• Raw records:
··········
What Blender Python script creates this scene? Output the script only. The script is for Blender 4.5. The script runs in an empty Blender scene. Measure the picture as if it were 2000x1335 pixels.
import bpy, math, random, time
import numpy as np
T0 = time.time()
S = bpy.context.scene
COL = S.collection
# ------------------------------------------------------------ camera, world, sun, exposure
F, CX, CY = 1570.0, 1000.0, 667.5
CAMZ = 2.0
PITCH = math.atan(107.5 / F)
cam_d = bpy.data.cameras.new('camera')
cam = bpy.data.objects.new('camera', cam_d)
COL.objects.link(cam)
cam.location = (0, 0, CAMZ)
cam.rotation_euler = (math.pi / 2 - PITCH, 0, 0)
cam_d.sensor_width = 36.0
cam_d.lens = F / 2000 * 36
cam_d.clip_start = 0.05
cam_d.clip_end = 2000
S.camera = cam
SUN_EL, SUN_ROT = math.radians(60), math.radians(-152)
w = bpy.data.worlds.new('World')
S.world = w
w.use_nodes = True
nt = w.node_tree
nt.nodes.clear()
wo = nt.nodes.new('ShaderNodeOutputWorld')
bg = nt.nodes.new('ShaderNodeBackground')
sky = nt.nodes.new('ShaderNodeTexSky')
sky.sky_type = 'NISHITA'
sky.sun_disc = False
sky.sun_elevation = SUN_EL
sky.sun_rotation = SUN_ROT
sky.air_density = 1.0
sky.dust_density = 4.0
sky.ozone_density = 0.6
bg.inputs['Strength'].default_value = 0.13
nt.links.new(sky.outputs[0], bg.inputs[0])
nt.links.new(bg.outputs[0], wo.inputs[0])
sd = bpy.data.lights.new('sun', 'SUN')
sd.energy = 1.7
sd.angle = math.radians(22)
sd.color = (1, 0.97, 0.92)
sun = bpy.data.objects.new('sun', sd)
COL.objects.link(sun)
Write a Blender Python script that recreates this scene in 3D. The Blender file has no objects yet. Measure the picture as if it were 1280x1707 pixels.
··········
• Task statement:
Write down every line of the data exactly as it appears above.

• Finished exercise:
What Blender Python script creates this scene? Output the script only. The script is for Blender 4.5. The script runs in an empty Blender scene. Measure the picture as if it were 2000x1335 pixels.
import bpy, math, random, time
import numpy as np
T0 = time.time()
S = bpy.context.scene
COL = S.collection
# ------------------------------------------------------------ camera, world, sun, exposure
F, CX, CY = 1570.0, 1000.0, 667.5
CAMZ = 2.0
PITCH = math.atan(107.5 / F)
cam_d = bpy.data.cameras.new('camera')
cam = bpy.data.objects.new('camera', cam_d)
COL.objects.link(cam)
cam.location = (0, 0, CAMZ)
cam.rotation_euler = (math.pi / 2 - PITCH, 0, 0)
cam_d.sensor_width = 36.0
cam_d.lens = F / 2000 * 36
cam_d.clip_start = 0.05
cam_d.clip_end = 2000
S.camera = cam
SUN_EL, SUN_ROT = math.radians(60), math.radians(-152)
w = bpy.data.worlds.new('World')
S.world = w
w.use_nodes = True
nt = w.node_tree
nt.nodes.clear()
wo = nt.nodes.new('ShaderNodeOutputWorld')
bg = nt.nodes.new('ShaderNodeBackground')
sky = nt.nodes.new('ShaderNodeTexSky')
sky.sky_type = 'NISHITA'
sky.sun_disc = False
sky.sun_elevation = SUN_EL
sky.sun_rotation = SUN_ROT
sky.air_density = 1.0
sky.dust_density = 4.0
sky.ozone_density = 0.6
bg.inputs['Strength'].default_value = 0.13
nt.links.new(sky.outputs[0], bg.inputs[0])
nt.links.new(bg.outputs[0], wo.inputs[0])
sd = bpy.data.lights.new('sun', 'SUN')
sd.energy = 1.7
sd.angle = math.radians(22)
sd.color = (1, 0.97, 0.92)
sun = bpy.data.objects.new('sun', sd)
COL.objects.link(sun)
Write a Blender Python script that recreates this scene in 3D. The Blender file has no objects yet. Measure the picture as if it were 1280x1707 pixels.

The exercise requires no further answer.